On September 1st, Poland commemorated the 83rd anniversary of Germany’s attack on Poland, commonly considered to be the outbreak of World War II. The head of the reigning PiS party, Jaroslav Kaczynski, used the occasion to announce plans to demand reparations from Germany for the damage sustained during Nazi occupation.
According to calculations in a new report using the “most limited, conservative method,” the sum in question amounts to €1.3 trillion, a significant increase from earlier calculations in 2019 which amounted to €850 billion.
The German government reacted by saying it considers reparations to have been settled many years ago.
Kaczynski announced that the Polish government would officially demand reparations, but did not hint at a timeline, only adding that the process would be “long and difficult.” He pointed to the enormous cruelty of the occupation of Poland while expressing confidence that the German economy would be capable of carrying the burden of reparations over several decades.

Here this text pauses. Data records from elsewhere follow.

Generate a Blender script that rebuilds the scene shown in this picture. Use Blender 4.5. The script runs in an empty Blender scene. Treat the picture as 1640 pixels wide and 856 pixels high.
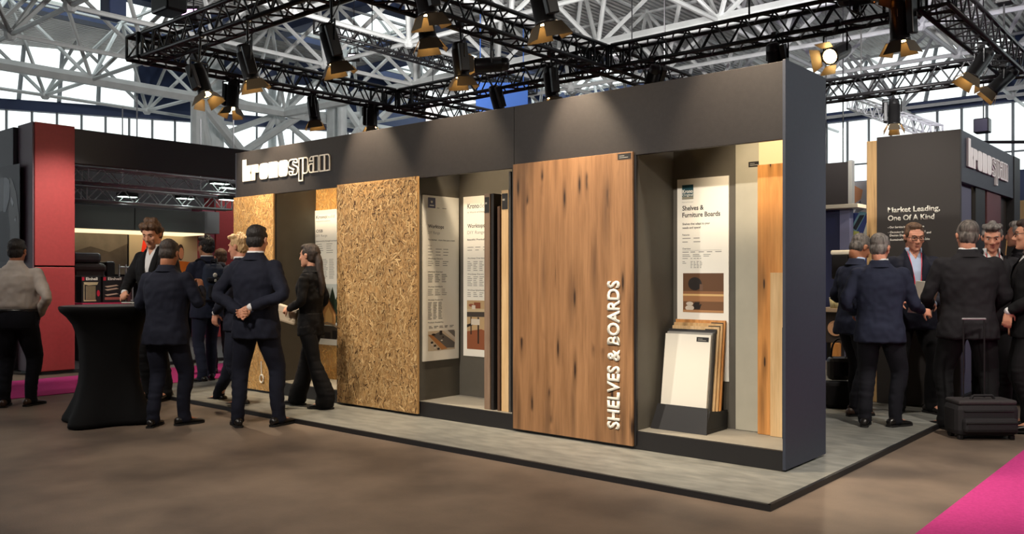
import bpy, bmesh, math, random
from mathutils import Vector, Matrix, noise
from mathutils.bvhtree import BVHTree
random.seed(7)
C = bpy.context.scene.collection
SC = bpy.context.scene
# ------------------------------------------------------------------ camera
F_PX, CX, HY, CAM_H = 1378.0, 820.0, 443.0, 1.38
FW = Vector((-.6502, .7597, 0)); RT = Vector((.7597, .6502, 0))
cam = bpy.data.cameras.new('camera'); cam_o = bpy.data.objects.new('camera', cam); C.objects.link(cam_o)
cam_o.location = (0, 0, CAM_H)
cam_o.rotation_euler = (math.pi/2, 0, math.atan2(-FW.x, FW.y))
cam.sensor_width = 36; cam.lens = 36*F_PX/1640
cam.shift_y = (HY-428)/1640
cam.clip_end = 300
SC.camera = cam_o
# ------------------------------------------------------------------ world, exposure
SC.view_settings.view_transform = 'Standard'; SC.view_settings.look = 'None'
SC.view_settings.gamma = 1; SC.view_settings.use_curve_mapping = False
SC.view_settings.exposure = 0.0
w = bpy.data.worlds.new('overcast'); SC.world = w; w.use_nodes = True
w.node_tree.nodes['Background'].inputs[0].default_value = (.93, .98, 1, 1)
w.node_tree.nodes['Background'].inputs[1].default_value = 1.8
SC.cycles.max_bounces = 6; SC.cycles.diffuse_bounces = 3; SC.cycles.glossy_bounces = 2
SC.cycles.transmission_bounces = 4; SC.cycles.transparent_max_bounces = 8
SC.cycles.sample_clamp_indirect = 4.0; SC.cycles.caustics_reflective = False; SC.cycles.caustics_refractive = False
STAGE_W = 260.0      # power of one stage lamp
FRONT_W = 540.0      # unseen fill spots added over the aisle
WARM = (1.0, .80, .56); NEUTRAL = (1, .9, .78)

# ------------------------------------------------------------------ helpers
def ray(x): return FW + RT*((x-CX)/F_PX)
def onZ(x, y, Z):
    d = F_PX*(CAM_H-Z)/(y-HY); p = ray(x)*d; return Vector((p.x, p.y, Z))
def onY(x, y, Y):
    r = ray(x); d = Y/r.y; p = r*d; return Vector((p.x, Y, CAM_H+(HY-y)/F_PX*d))
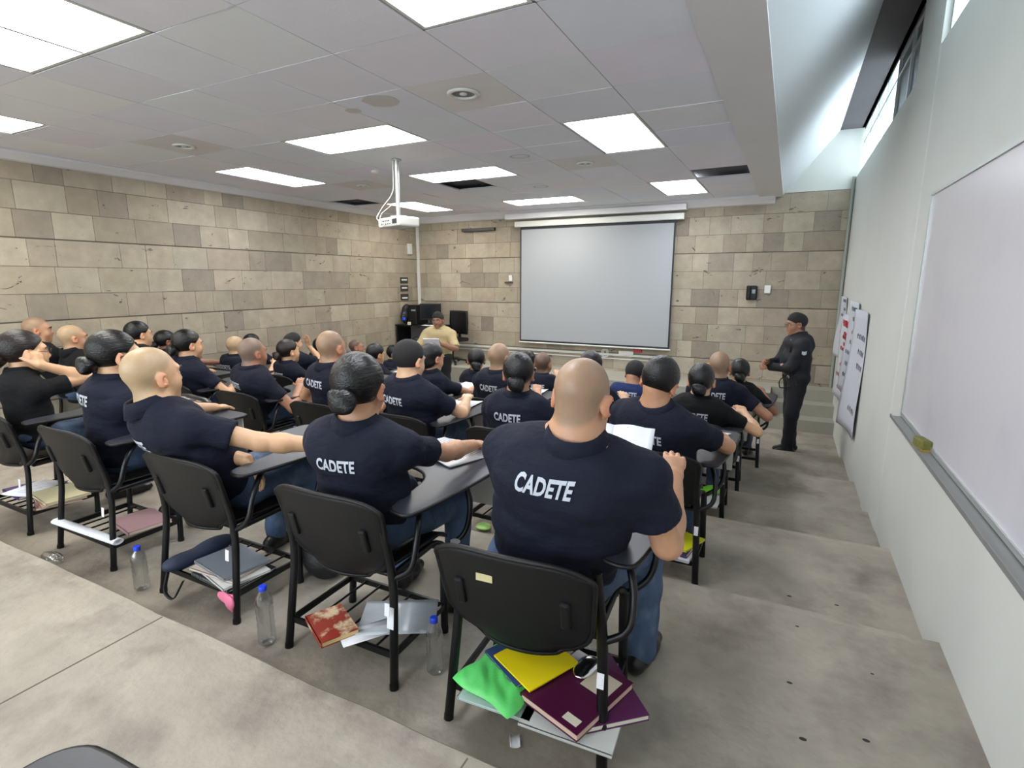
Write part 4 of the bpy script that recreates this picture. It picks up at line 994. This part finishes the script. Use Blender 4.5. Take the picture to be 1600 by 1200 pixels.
# second chair
M_red = mat('red_cover', (150,52,38), .4, var2=((222,196,160), 14, .5, .62))
b_ = book(at(1,1,-.055,.03,RK), (.15, .21, .024), 1.10, M_red, 'worn red paperback on rack of second chair in back row', pages=(214,186,130))
f_ = sheet_paper(at(1,1,.15,.20,RK), (.23, .31), -1.05, 'pile of papers in a clear folder on rack, second back row chair', lines=False, curl=.004, name='document_folder', cat='folder', m=mat('clear_sleeve', (186,190,194), .22, var=.08, vscale=8))
b = MB(); b.box((.02, -.02, .004), (.04, .03, .001)); b.build('navy_label', C_('navy_label', (36,40,92)), f_)
sheet_paper(at(1,1,.10,.06,RK), (.10, .20), -.6, 'narrow paper strip below the clear folder, second back row chair', lines=False)
root = empty('open_notebook', at(1,1,.07,.72,TB+.003), 'open notebook with printed pages on second back row tablet', 'notebook', rz=-.34)
for sg in (-1, 1):
    b = MB(); b.sheet(lambda u, v, sg=sg: (sg*(.006+u*.19), (v-.5)*.26, .009*math.sin(math.pi*min(1, .15+u*1.1))+.004), 8, 2, (0, 0, -.006)); pg = b.build('page', M_paper, root)
    b = MB()
    for k in range(13): b.box((sg*.10, .105-.0165*k, .0135), (.135, .003, .0006))
    b.build('print', mat('grey_ink', (120,122,132), .8), pg)
b = MB()
for k in range(20): b.tube([(.009*math.cos(t), -.12+.0126*k, .006+.008*math.sin(t)) for t in [i*math.pi/3 for i in range(7)]], .0012, 4, cap=False)
b.build('spiral_wire', M_alu, root)
bottle(at(1,1,-.38,-.02), .262, 'tall empty bottle with blue cap left of second back row chair', .036)
lump('backpack', (-2.05, 1.90, TIERS[1][0]+.13), [((0, 0, 0), (.12, .13, .13)), ((.03, -.05, -.03), (.09, .09, .10))], mat('black_nylon', (17,17,20), .6, bump=.3, bscale=80), 'black backpack on floor between second and third back row chairs', 'backpack', .009, .006, 12)
# third chair
spiral(at(1,2,.10,.13,RK), (.24, .30, .012), 1.5, C_('black_cover', (28,28,32)), 'black spiral notebook lowest in the pile under the third chair')
for k, (dx, dy, rz, lab) in enumerate(((.02, 0, 1.35, 'white notebook second from bottom under the third chair'), (-.01, .01, 1.62, 'cream notebook in the middle of pile under third chair'))):
    book(at(1,2,.09+dx,.12+dy,RK+.014+.014*k), (.22, .29, .012), rz, C_('cream_cover%d' % k, ((214,212,206), (206,190,178))[k]), lab, 'notebook', 'exercise_notebook', (222,218,212))
spiral(at(1,2,.08,.14,RK+.043), (.22, .29, .010), 1.42, C_('slate_cover', (128,132,140), .35), 'grey spiral notebook on top of the pile under the third chair')
lump('shoulder_bag', at(1,2,-.16,.13,RK+.035), [((0, 0, 0), (.055, .17, .03)), ((.01, .08, .015), (.05, .09, .03)), ((-.02, -.1, 0), (.045, .07, .028))], mat('navy_nylon', (28,38,62), .7, bump=.2), 'dark blue shoulder bag on the rack of the third chair', 'bag', .007, .004, 21)
b = MB(); b.tube(round_path([at(1,2,-.17,-.02,RK+.02), at(1,2,-.16,-.06,.06), at(1,2,-.10,-.055,.03), at(1,2,-.06,-.02,RK-.01)], .03, 4), .010, 6, flat=.25); tag(b.build('bag_strap_loop', C_('strap_black', (20,20,24))), 'loose black strap hanging from the blue shoulder bag', 'strap')
lump('pink_cloth', at(1,2,.20,.0,RK-.03), [((0, 0, 0), (.05, .008, .03)), ((.05, .0, -.03), (.018, .008, .035))], C_('pink_cotton', (226,120,150), .8), 'pink cloth hanging from the rack of the third chair', 'cloth', .005, .004, 31)
bottle(at(1,2,-.40,-.03), .225, 'short empty bottle with blue cap left of the third chair', .035)
# fourth and fifth chairs
b = MB(); b.tube([(-.30, 0, .03), (.30, .0, .03)], .028, 12, flat=.55); b.tube([(-.30, 0, .034), (.30, .0, .034)], .017, 10, flat=.5)
o = b.build('paper_roll', M_paper, None, at(1,3,.0,.02,RK-.012)); o.rotation_euler = (0, 0, .03); tag(o, 'long white roll of paper on the rack of the fourth chair', 'paper roll')
book(at(1,3,.12,.24,RK), (.22, .28, .02), 1.4, C_('rose_cover', (178,140,140)), 'rose coloured notebook behind the paper roll, fourth chair', 'notebook', 'exercise_notebook')
for k, (c, lab) in enumerate((((150,112,104), 'brown folder lowest in the pile under the fifth chair'), ((196,150,140), 'salmon folder in the middle under the fifth chair'), ((206,196,158), 'cream folder on top of the pile under the fifth chair'))):
    book(at(1,4,.18+.02*k,.20,RK+.018*k), (.23, .31, .016), 1.2+.12*k, C_('folder_%d' % k, c), lab, 'folder', 'document_folder')
book(at(1,4,-.14,.18,RK), (.2, .27, .02), 1.5, C_('violet_cover', (70,54,110)), 'violet notebook at the left of the fifth chair rack', 'notebook', 'exercise_notebook')
sheet_paper(at(1,4,-.10,.20,RK+.021), (.21, .28), .3, 'white sheet over the violet notebook, fifth chair rack')
lump('plastic_bottle', at(1,3,-.12,-.11,.03), [((0, 0, 0), (.07, .03, .028)), ((.05, .01, .0), (.04, .026, .024))], M_bottle, 'crushed clear bottle on the floor beneath the fourth chair', 'bottle', .006, .006, 41)
lump('handbag', at(1,3,-.05,.72,TB+.048), [((0, 0, 0), (.13, .065, .045)), ((.09, .02, -.005), (.06, .05, .035)), ((-.06, 0, .005), (.07, .06, .038))], mat('glossy_black_leather', (30,22,26), .25, bump=.2, bscale=30), 'black and wine handbag on the tablet of the fourth chair', 'handbag', .007, .005, 51)
# second row and beyond
sheet_paper(at(2,0,.20,.62,TB), (.22, .28), -.35, 'open white sheet on the tablet, second row, first from aisle')
book(at(2,0,.10,.10,RK), (.22, .29, .012), 1.5, C_('white_cover2', (210,210,214)), 'white notebook lowest on the rack, second row, first from aisle', 'notebook', 'exercise_notebook')
book(at(2,0,.10,.14,RK+.013), (.22, .28, .02), 1.4, C_('purple_cover', (60,44,88)), 'purple book between white and yellow ones, second row aisle rack')
book(at(2,0,.12,.18,RK+.035), (.21, .28, .012), 1.2, C_('lime_cover', (214,216,30), .4), 'yellow green folder on top, second row aisle rack', 'folder', 'document_folder')
bk = lump('plastic_bag', at(2,1,-.18,.06,.03), [((0, 0, 0), (.06, .05, .026))], C_('lime_plastic', (180,226,130), .35), 'small pale green bag by the second row chair legs', 'bag', .006, .005, 61)
sheet_paper(at(2,2,.14,.66,TB), (.22, .28), .1, 'blank white sheet on tablet, second row, third from aisle', lines=False)
sheet_paper(at(2,1,.12,.68,TB), (.22, .28), .1, 'white sheet on tablet, second row, second from aisle')
sheet_paper(at(2,3,.16,.66,TB), (.22, .28), -.1, 'white sheet on tablet, second row, fourth from aisle')
sheet_paper(at(2,7,.20,.62,TB), (.24, .28), .1, 'white sheet on tablet beside the pale shaved cadet near the left wall', lines=False)
book(at(2,3,.08,.16,RK), (.22, .28, .05), 1.5, C_('white_box', (206,206,204)), 'white box on rack, second row, fourth from aisle', 'box', 'storage_box')
bottle(at(2,3,.36,.10), .24, 'water bottle on floor right of second row, fourth chair', .035)
bottle(at(3,2,-.30,.30), .25, 'water bottle with purple label under third row, third chair', .036, lab=C_('purple_label', (96,70,150)))
book(at(3,0,.10,.04,RK), (.24, .30, .012), 1.5, M_paper, 'white papers on the rack, third row, first from aisle', 'notebook', 'exercise_notebook', (230,230,230))
book(at(3,0,.0,.12,RK+.013), (.16, .26, .015), 1.3, C_('hot_pink_cover', (240,60,150), .4), 'hot pink folder on the rack, third row, first from aisle', 'folder', 'document_folder')
lump('plastic_bag', at(3,0,.15,.17,RK+.035), [((0, 0, 0), (.09, .07, .018)), ((.03, .02, .01), (.05, .05, .018))], C_('lime_bag', (120,206,60), .35), 'lime green bag on the rack, third row, first from aisle', 'bag', .006, .005, 71)
lump('pencil_pouch', at(3,0,.27,.62,TB+.028), [((0, 0, 0), (.09, .045, .03))], mat('pink_pouch_cloth', (232,178,186), .7, var2=((190,70,90), 60, .58, .62)), 'pink pencil pouch on the tablet, third row, first from aisle', 'pouch', .006, .002, 81)
for rs, dx, lab in (((3,3), .16, 'white sheet under the hand of the ponytail cadet'), ((3,2), .12, 'white sheet on tablet, third row, third from aisle'), ((4,4), .14, 'white sheet on tablet, fourth row, fifth from aisle'), ((4,3), -.0, 'white sheet on tablet, fourth row, fourth from aisle'), ((4,1), .1, 'white sheet on tablet before the cadet in bright blue'), ((4,2), .16, 'white sheet on tablet, fourth row, third from aisle')):
    sheet_paper(at(*rs, dx, .68, TB), (.24, .30), .1, lab, lines=False)
lump('pencil_pouch', at(5,2,.14,.62,TB+.04), [((0, 0, 0), (.07, .06, .04))], C_('neon_pink_cloth', (250,40,140), .6), 'neon pink pouch on the tablet in the fifth row', 'pouch', .007, .003, 91)
box_thing('storage_box', at(5,2,.10,.72,TB), (.14, .10, .12), mat('grey_box', (170,172,170), .6), 'small grey box behind the neon pink pouch', 'box')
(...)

Prime Minister Mateusz Morawiecki supported Kaczynski’s demands in a tweet, claiming that this wasn’t “only a settling of the past, but above all compensation for crippling Poland’s future.” Dietmar Nietan, Germany’s official for German-Polish cooperation, acknowledged German guilt, but referred to the reconciliation offered by the Poles as “the basis on which we can look toward the future together in a united Europe.”
The German government released a statement stressing that it considered the matter of reparations closed, referring to a declaration from 1953 in which Polish leadership of the time agreed to abstain from further claims from Germany. A spokesperson of the German Foreign Ministry said that “the position of the German government remains unchanged, the question of reparations has been settled.” He pointed out that several Polish governments had repeatedly confirmed the abstention of 1953, a fact that is “a significant basis of the current order of Europe,” adding that “Germany takes political and moral responsibility for the Second World War.”
The current Polish government however rejects this agreement as the result of pressure from the Soviet Union at the time.
In Poland, political opposition suspects the challenge as a distraction maneuver. Grzegorz Schetyna, a lawmaker of the Polish opposition, called the report a “game in internal politics,” a notion supported by the opposition leader Donald Tusk, who claimed the call for reparations was mostly about “rebuilding support for the ruling party.”
Poland isn’t the only country raising hopes for further reparations. Greece recently estimated the war damage at €289 billion and may consider demanding reparations. Such claims are supported by the German historian Karl Roth, who suggests that Poland will succeed in their demand “if it joins forces on the issue of reparations with all other countries whose compensation claims have so far been satisfied to a low extent.” Besides Poland and Greece, that would include the states of former Yugoslavia, Ukraine, Belarus, and “other occupied territories of the former USSR.”